→ **Raw data**:
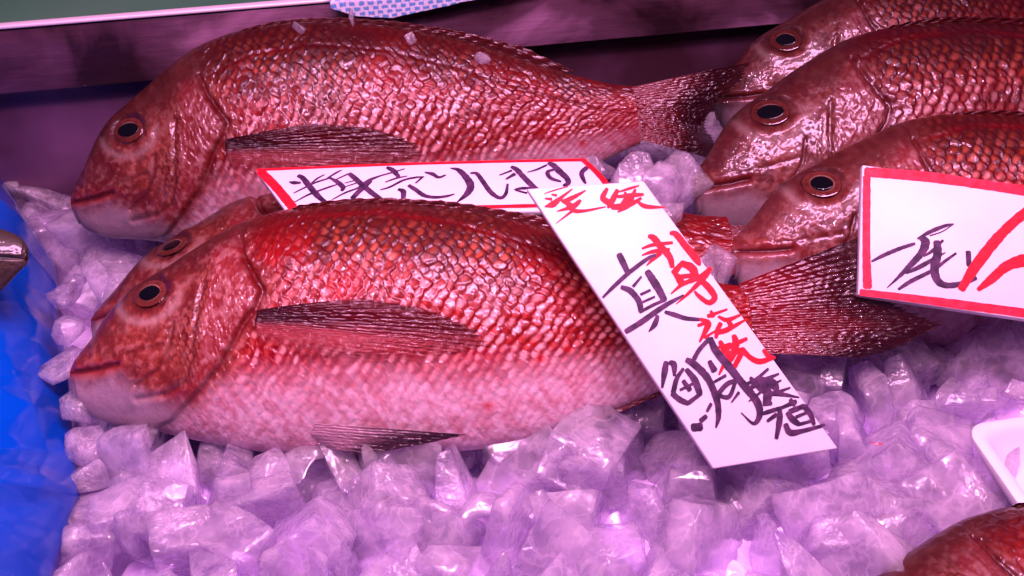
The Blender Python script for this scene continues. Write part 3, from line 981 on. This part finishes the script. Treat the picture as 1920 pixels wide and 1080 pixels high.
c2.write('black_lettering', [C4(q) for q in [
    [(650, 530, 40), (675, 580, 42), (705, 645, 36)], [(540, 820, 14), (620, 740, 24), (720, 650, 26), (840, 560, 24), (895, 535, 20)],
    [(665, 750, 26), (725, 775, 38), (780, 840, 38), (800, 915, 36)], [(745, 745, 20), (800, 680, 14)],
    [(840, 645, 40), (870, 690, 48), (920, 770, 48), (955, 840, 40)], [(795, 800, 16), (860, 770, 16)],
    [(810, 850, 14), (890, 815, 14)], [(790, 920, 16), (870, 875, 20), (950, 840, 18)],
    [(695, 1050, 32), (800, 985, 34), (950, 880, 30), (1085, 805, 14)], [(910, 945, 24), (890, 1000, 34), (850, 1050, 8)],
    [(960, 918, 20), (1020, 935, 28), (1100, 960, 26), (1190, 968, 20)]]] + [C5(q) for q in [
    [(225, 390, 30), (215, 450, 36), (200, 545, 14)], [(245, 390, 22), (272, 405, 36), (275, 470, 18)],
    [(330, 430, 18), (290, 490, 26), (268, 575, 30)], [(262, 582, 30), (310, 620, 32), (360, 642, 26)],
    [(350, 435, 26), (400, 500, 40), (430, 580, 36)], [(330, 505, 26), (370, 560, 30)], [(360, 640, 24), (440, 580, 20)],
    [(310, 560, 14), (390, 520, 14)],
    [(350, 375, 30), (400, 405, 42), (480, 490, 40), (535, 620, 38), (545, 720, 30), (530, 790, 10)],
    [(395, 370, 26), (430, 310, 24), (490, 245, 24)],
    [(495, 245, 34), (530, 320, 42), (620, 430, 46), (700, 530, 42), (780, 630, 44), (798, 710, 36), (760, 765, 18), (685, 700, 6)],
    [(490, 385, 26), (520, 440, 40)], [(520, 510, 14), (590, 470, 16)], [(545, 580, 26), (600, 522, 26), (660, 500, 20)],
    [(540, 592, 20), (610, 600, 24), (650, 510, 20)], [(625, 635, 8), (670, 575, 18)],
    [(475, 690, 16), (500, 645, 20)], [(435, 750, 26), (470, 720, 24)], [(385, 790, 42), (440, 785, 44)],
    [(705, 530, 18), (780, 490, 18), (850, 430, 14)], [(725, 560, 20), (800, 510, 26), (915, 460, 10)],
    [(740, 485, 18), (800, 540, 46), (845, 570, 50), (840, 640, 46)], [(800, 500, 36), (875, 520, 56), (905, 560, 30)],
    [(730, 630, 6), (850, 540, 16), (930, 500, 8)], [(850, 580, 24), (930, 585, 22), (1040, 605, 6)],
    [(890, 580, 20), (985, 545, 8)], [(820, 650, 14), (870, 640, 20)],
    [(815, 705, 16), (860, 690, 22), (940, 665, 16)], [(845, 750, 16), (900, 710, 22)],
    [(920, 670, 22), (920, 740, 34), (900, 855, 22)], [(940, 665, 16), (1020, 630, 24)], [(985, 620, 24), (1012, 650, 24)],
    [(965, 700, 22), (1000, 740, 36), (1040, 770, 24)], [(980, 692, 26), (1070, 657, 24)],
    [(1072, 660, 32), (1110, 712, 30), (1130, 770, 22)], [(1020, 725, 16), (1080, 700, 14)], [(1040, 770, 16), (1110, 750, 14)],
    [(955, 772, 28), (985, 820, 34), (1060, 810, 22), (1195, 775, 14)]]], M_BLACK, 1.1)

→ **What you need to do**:
Skip every picture and transcribe the data above exactly.

→ **Answer to this exercise**:
The Blender Python script for this scene continues. Write part 3, from line 981 on. This part finishes the script. Treat the picture as 1920 pixels wide and 1080 pixels high.
c2.write('black_lettering', [C4(q) for q in [
    [(650, 530, 40), (675, 580, 42), (705, 645, 36)], [(540, 820, 14), (620, 740, 24), (720, 650, 26), (840, 560, 24), (895, 535, 20)],
    [(665, 750, 26), (725, 775, 38), (780, 840, 38), (800, 915, 36)], [(745, 745, 20), (800, 680, 14)],
    [(840, 645, 40), (870, 690, 48), (920, 770, 48), (955, 840, 40)], [(795, 800, 16), (860, 770, 16)],
    [(810, 850, 14), (890, 815, 14)], [(790, 920, 16), (870, 875, 20), (950, 840, 18)],
    [(695, 1050, 32), (800, 985, 34), (950, 880, 30), (1085, 805, 14)], [(910, 945, 24), (890, 1000, 34), (850, 1050, 8)],
    [(960, 918, 20), (1020, 935, 28), (1100, 960, 26), (1190, 968, 20)]]] + [C5(q) for q in [
    [(225, 390, 30), (215, 450, 36), (200, 545, 14)], [(245, 390, 22), (272, 405, 36), (275, 470, 18)],
    [(330, 430, 18), (290, 490, 26), (268, 575, 30)], [(262, 582, 30), (310, 620, 32), (360, 642, 26)],
    [(350, 435, 26), (400, 500, 40), (430, 580, 36)], [(330, 505, 26), (370, 560, 30)], [(360, 640, 24), (440, 580, 20)],
    [(310, 560, 14), (390, 520, 14)],
    [(350, 375, 30), (400, 405, 42), (480, 490, 40), (535, 620, 38), (545, 720, 30), (530, 790, 10)],
    [(395, 370, 26), (430, 310, 24), (490, 245, 24)],
    [(495, 245, 34), (530, 320, 42), (620, 430, 46), (700, 530, 42), (780, 630, 44), (798, 710, 36), (760, 765, 18), (685, 700, 6)],
    [(490, 385, 26), (520, 440, 40)], [(520, 510, 14), (590, 470, 16)], [(545, 580, 26), (600, 522, 26), (660, 500, 20)],
    [(540, 592, 20), (610, 600, 24), (650, 510, 20)], [(625, 635, 8), (670, 575, 18)],
    [(475, 690, 16), (500, 645, 20)], [(435, 750, 26), (470, 720, 24)], [(385, 790, 42), (440, 785, 44)],
    [(705, 530, 18), (780, 490, 18), (850, 430, 14)], [(725, 560, 20), (800, 510, 26), (915, 460, 10)],
    [(740, 485, 18), (800, 540, 46), (845, 570, 50), (840, 640, 46)], [(800, 500, 36), (875, 520, 56), (905, 560, 30)],
    [(730, 630, 6), (850, 540, 16), (930, 500, 8)], [(850, 580, 24), (930, 585, 22), (1040, 605, 6)],
    [(890, 580, 20), (985, 545, 8)], [(820, 650, 14), (870, 640, 20)],
    [(815, 705, 16), (860, 690, 22), (940, 665, 16)], [(845, 750, 16), (900, 710, 22)],
    [(920, 670, 22), (920, 740, 34), (900, 855, 22)], [(940, 665, 16), (1020, 630, 24)], [(985, 620, 24), (1012, 650, 24)],
    [(965, 700, 22), (1000, 740, 36), (1040, 770, 24)], [(980, 692, 26), (1070, 657, 24)],
    [(1072, 660, 32), (1110, 712, 30), (1130, 770, 22)], [(1020, 725, 16), (1080, 700, 14)], [(1040, 770, 16), (1110, 750, 14)],
    [(955, 772, 28), (985, 820, 34), (1060, 810, 22), (1195, 775, 14)]]], M_BLACK, 1.1)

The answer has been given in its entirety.